### Exercise goal
From the entries below, pull out each line where "Write" appears.

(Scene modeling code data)
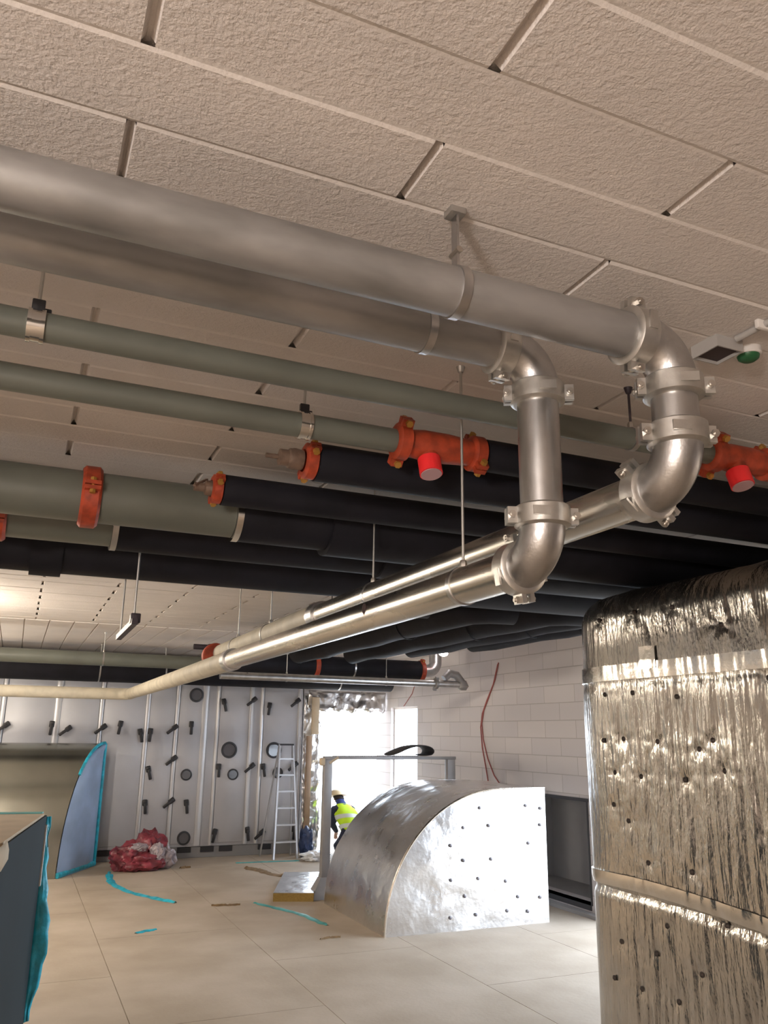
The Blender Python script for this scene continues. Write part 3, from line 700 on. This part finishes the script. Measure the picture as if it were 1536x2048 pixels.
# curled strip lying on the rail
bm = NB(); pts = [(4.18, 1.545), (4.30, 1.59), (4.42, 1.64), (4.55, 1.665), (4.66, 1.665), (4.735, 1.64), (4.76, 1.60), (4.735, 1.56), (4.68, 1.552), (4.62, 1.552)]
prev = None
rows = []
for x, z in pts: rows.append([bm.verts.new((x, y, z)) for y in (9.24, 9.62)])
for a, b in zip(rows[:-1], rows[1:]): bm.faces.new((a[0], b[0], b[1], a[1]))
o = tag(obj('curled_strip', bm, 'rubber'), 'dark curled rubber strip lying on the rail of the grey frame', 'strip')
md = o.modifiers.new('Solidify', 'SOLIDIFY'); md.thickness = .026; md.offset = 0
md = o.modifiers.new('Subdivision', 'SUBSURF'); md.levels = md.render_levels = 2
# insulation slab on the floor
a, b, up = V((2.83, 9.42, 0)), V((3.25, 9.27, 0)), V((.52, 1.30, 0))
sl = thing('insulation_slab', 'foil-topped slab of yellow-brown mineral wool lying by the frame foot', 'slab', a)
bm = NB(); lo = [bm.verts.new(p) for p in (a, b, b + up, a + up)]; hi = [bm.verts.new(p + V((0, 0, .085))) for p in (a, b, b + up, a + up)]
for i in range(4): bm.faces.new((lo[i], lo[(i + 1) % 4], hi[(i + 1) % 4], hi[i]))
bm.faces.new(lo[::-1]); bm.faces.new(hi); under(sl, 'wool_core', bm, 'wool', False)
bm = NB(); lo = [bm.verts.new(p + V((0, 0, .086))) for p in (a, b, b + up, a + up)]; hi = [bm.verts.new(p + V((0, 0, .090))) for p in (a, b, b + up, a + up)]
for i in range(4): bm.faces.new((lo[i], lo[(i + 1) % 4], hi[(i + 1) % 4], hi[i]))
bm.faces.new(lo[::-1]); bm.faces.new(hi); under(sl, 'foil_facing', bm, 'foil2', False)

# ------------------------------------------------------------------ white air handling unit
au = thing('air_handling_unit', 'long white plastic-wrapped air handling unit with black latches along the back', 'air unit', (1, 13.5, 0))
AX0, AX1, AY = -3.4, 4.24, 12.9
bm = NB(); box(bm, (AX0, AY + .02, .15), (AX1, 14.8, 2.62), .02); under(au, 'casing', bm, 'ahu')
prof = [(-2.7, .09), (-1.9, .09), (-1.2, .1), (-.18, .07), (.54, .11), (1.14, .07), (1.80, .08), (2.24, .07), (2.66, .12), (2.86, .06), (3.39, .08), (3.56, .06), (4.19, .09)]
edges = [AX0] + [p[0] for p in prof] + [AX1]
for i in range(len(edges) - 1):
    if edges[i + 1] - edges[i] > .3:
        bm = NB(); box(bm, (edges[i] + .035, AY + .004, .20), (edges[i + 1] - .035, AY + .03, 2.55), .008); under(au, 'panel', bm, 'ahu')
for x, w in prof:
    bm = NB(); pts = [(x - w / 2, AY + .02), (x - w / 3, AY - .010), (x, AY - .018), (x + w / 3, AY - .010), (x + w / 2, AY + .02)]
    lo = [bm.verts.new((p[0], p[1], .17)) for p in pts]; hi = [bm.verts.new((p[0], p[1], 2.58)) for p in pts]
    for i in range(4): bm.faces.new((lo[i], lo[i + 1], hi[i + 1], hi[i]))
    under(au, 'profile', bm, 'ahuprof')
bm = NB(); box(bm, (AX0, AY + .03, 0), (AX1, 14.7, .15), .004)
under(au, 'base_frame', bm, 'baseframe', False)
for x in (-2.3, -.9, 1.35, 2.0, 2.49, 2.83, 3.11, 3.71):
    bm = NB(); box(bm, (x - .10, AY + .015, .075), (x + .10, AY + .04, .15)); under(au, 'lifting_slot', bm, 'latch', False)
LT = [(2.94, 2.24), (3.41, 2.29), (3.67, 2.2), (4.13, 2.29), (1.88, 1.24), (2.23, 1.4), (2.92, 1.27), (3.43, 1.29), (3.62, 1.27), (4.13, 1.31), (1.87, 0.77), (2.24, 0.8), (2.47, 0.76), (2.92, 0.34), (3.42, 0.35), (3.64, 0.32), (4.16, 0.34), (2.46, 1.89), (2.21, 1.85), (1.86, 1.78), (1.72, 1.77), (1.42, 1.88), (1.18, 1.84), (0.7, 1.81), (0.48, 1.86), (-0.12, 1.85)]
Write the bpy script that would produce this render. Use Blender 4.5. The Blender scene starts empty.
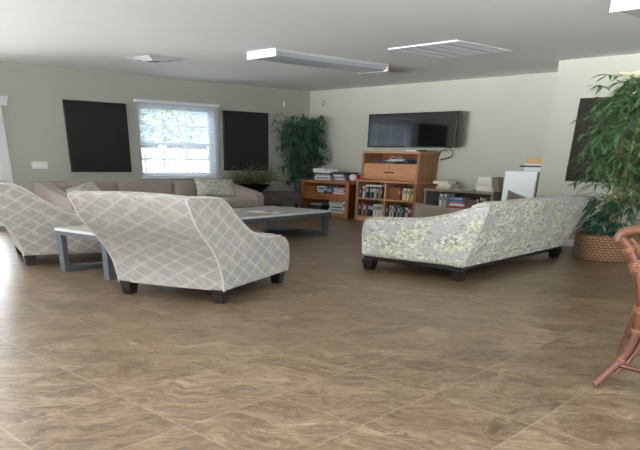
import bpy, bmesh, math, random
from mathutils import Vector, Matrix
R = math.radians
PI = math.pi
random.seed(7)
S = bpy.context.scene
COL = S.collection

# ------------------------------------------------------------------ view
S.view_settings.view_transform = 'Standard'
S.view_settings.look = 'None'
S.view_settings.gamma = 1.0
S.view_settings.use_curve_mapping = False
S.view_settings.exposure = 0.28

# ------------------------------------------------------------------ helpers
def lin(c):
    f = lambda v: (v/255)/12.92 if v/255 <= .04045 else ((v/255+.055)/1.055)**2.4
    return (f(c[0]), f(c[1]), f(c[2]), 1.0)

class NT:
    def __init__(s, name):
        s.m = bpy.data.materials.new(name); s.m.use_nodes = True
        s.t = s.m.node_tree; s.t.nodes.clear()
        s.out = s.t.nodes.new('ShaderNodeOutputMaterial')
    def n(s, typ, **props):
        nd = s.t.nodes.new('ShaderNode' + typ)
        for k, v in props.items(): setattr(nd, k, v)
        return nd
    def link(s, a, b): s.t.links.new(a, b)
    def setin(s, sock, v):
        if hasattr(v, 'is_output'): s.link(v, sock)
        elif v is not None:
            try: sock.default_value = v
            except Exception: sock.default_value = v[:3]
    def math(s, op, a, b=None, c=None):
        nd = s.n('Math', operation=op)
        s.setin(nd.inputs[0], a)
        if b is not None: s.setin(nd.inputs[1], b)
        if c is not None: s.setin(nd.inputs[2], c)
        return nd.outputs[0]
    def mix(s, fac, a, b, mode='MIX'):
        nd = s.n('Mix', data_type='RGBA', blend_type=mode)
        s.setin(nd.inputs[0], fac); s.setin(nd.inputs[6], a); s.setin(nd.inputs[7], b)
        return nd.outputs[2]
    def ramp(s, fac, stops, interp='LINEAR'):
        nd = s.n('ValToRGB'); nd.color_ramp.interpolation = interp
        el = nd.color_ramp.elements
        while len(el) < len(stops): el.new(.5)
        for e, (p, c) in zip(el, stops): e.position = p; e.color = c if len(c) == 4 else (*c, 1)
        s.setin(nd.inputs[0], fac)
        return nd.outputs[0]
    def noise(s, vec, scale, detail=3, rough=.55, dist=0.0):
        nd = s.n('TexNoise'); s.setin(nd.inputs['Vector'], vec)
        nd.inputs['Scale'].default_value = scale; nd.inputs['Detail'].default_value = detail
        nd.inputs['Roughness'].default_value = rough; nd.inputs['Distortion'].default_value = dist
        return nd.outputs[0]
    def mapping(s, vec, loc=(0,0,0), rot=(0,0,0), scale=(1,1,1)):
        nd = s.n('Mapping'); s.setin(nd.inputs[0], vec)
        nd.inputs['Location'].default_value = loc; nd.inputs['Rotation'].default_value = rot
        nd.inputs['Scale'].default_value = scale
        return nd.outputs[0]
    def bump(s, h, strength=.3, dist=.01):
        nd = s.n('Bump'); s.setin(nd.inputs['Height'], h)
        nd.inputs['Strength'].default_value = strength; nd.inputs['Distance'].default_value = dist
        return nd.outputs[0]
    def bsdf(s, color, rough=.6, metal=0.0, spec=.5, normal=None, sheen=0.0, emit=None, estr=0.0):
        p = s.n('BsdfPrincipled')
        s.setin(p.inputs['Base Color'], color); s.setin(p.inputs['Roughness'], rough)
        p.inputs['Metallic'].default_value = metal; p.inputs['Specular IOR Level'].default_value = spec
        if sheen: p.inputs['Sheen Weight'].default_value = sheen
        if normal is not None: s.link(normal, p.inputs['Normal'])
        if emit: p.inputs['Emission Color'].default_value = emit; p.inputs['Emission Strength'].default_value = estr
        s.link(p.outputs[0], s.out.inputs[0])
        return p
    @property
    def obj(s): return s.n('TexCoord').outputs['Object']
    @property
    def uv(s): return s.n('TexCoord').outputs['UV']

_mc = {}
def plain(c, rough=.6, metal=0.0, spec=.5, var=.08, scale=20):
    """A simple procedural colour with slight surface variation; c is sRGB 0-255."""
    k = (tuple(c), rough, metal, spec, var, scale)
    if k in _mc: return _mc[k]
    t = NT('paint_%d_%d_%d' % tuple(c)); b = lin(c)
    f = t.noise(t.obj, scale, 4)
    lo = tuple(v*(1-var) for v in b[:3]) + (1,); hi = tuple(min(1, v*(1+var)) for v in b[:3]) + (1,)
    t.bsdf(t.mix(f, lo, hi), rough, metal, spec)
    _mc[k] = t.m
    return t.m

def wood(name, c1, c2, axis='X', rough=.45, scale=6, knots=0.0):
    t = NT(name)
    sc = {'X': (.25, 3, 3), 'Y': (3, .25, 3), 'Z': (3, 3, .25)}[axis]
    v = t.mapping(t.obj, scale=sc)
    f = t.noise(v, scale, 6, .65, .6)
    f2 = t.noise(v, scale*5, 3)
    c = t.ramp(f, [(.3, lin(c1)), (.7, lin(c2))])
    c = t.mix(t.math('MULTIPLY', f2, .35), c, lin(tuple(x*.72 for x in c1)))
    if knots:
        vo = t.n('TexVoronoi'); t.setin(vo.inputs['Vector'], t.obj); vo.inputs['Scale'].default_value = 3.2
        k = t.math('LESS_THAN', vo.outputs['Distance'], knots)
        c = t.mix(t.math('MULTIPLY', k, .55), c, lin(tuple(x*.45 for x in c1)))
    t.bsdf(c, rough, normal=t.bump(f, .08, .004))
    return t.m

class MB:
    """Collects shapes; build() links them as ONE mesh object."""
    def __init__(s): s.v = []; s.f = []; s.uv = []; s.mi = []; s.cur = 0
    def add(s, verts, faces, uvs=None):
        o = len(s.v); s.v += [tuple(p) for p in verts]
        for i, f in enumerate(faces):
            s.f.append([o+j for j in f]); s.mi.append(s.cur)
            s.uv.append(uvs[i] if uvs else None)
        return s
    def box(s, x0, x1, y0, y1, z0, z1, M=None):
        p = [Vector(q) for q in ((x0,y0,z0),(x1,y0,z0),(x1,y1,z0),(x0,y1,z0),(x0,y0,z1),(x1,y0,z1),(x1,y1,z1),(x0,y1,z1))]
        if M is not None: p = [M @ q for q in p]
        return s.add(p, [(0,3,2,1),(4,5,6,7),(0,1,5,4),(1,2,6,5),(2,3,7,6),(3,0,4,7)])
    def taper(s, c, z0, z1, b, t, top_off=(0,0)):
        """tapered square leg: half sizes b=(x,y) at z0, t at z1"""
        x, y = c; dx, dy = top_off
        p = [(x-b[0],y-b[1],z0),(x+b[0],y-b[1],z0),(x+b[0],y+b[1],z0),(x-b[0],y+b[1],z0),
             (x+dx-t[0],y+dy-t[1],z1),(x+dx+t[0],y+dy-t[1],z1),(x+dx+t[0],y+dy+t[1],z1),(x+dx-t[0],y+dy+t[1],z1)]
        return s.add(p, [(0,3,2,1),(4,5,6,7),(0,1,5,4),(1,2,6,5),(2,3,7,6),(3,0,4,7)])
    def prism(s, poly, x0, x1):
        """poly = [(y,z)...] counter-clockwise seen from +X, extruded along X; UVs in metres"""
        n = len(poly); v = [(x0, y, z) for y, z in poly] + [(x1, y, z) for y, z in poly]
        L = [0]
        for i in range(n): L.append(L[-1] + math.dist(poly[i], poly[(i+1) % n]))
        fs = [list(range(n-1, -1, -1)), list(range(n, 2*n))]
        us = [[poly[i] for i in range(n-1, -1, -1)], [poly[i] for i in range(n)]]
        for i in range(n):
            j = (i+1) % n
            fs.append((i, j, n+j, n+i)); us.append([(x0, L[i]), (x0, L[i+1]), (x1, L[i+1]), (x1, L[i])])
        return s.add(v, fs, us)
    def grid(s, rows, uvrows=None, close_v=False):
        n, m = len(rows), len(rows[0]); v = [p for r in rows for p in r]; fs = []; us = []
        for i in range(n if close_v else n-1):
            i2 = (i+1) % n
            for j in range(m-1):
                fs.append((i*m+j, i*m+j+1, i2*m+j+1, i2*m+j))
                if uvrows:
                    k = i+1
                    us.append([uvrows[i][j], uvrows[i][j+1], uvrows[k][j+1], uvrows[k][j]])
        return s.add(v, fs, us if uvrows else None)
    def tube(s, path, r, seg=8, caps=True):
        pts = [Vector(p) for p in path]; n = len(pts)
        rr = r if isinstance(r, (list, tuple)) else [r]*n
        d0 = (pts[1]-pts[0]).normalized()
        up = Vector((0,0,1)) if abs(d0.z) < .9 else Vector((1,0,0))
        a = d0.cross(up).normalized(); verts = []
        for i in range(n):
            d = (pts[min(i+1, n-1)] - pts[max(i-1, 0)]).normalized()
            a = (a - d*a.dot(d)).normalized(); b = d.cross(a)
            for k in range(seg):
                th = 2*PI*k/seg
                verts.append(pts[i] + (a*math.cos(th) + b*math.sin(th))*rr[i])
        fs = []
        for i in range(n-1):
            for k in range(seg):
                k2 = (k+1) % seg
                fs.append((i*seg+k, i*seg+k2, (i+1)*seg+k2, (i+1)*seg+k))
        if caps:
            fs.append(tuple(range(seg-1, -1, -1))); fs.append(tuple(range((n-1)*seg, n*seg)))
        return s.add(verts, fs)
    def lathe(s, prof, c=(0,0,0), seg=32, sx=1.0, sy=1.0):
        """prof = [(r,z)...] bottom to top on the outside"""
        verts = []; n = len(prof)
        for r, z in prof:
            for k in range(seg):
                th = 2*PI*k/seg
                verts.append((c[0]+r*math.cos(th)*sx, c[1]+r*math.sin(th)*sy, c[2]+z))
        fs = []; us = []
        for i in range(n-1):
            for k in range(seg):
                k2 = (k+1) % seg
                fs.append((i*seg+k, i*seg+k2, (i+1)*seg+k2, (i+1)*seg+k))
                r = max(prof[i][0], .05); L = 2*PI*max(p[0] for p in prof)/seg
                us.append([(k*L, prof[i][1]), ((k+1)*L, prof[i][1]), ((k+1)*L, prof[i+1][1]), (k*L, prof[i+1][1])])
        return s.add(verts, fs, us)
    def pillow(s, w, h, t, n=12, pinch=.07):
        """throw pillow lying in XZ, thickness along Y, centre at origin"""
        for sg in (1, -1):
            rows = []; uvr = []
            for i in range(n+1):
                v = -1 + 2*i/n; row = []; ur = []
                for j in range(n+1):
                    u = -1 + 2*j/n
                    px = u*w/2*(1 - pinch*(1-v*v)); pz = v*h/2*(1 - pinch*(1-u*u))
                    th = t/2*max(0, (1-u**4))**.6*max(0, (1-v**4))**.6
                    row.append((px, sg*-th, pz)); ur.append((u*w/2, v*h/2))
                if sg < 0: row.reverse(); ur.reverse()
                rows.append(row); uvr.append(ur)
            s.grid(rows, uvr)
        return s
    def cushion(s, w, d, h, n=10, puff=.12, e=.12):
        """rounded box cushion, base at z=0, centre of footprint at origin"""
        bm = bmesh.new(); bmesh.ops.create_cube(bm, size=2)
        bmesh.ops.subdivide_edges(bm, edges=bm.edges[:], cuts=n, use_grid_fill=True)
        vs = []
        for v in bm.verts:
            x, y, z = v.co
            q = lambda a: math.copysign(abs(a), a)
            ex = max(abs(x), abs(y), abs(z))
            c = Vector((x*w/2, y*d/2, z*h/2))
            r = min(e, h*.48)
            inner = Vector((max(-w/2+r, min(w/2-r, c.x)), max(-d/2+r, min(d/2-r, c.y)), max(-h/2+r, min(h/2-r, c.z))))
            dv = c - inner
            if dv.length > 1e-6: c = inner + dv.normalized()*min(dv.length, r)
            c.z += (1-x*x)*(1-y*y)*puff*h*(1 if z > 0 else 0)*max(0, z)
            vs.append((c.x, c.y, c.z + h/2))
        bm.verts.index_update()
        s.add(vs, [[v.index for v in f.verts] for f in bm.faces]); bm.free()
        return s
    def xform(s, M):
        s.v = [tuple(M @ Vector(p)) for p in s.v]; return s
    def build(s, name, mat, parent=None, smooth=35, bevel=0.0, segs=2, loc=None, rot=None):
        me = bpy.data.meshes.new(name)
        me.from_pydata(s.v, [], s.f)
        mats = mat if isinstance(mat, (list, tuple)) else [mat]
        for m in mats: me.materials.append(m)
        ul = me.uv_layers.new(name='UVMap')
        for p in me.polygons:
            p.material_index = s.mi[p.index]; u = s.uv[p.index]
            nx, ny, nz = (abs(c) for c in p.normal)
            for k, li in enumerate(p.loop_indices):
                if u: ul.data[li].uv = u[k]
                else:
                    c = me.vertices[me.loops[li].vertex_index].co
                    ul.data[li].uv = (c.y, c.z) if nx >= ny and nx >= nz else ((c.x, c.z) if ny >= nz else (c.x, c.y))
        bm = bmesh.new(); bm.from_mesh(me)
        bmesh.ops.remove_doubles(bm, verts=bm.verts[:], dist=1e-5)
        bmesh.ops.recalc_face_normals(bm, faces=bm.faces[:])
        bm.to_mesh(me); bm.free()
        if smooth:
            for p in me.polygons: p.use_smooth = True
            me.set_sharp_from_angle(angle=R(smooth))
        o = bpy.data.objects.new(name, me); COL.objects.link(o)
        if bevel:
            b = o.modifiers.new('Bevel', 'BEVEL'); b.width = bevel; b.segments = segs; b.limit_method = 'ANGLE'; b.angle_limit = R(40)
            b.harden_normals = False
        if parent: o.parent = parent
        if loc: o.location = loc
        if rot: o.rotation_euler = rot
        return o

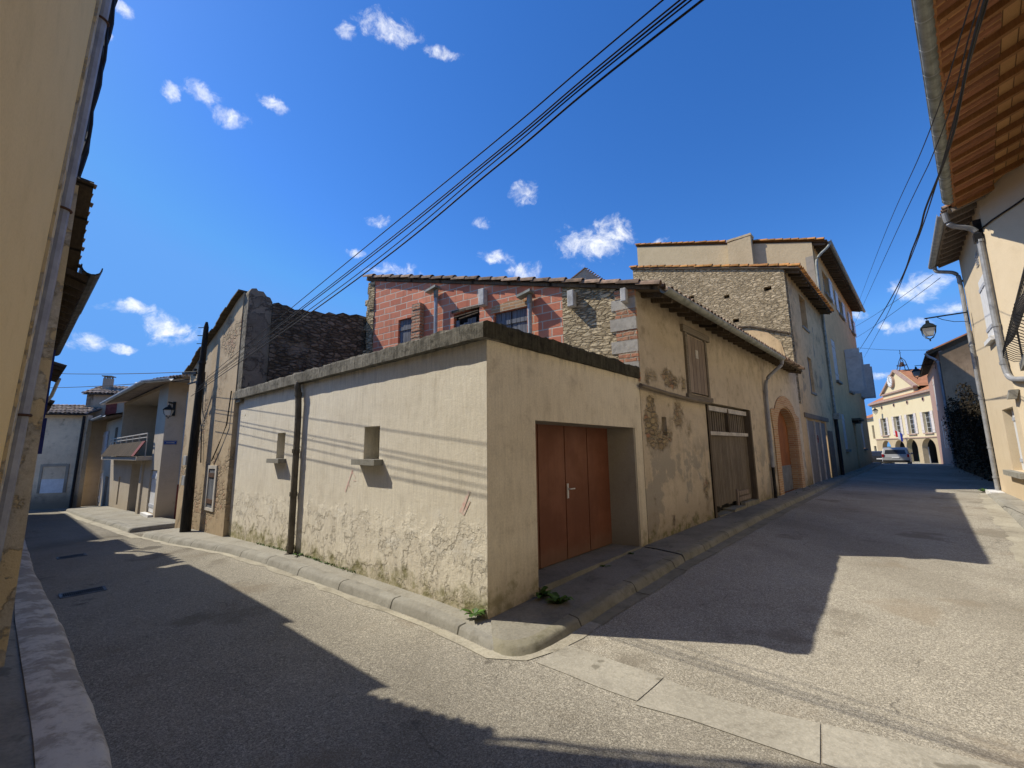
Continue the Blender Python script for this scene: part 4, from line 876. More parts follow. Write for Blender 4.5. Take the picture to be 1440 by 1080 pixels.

### Final answer
The Blender Python script for this scene continues. Write part 3, from line 700 on. This part finishes the script. Measure the picture as if it were 1536x2048 pixels.
Write the bpy script that would produce this render. Use Blender 4.5. The Blender scene starts empty.
Continue the Blender Python script for this scene: part 4, from line 876. More parts follow. Write for Blender 4.5. Take the picture to be 1440 by 1080 pixels.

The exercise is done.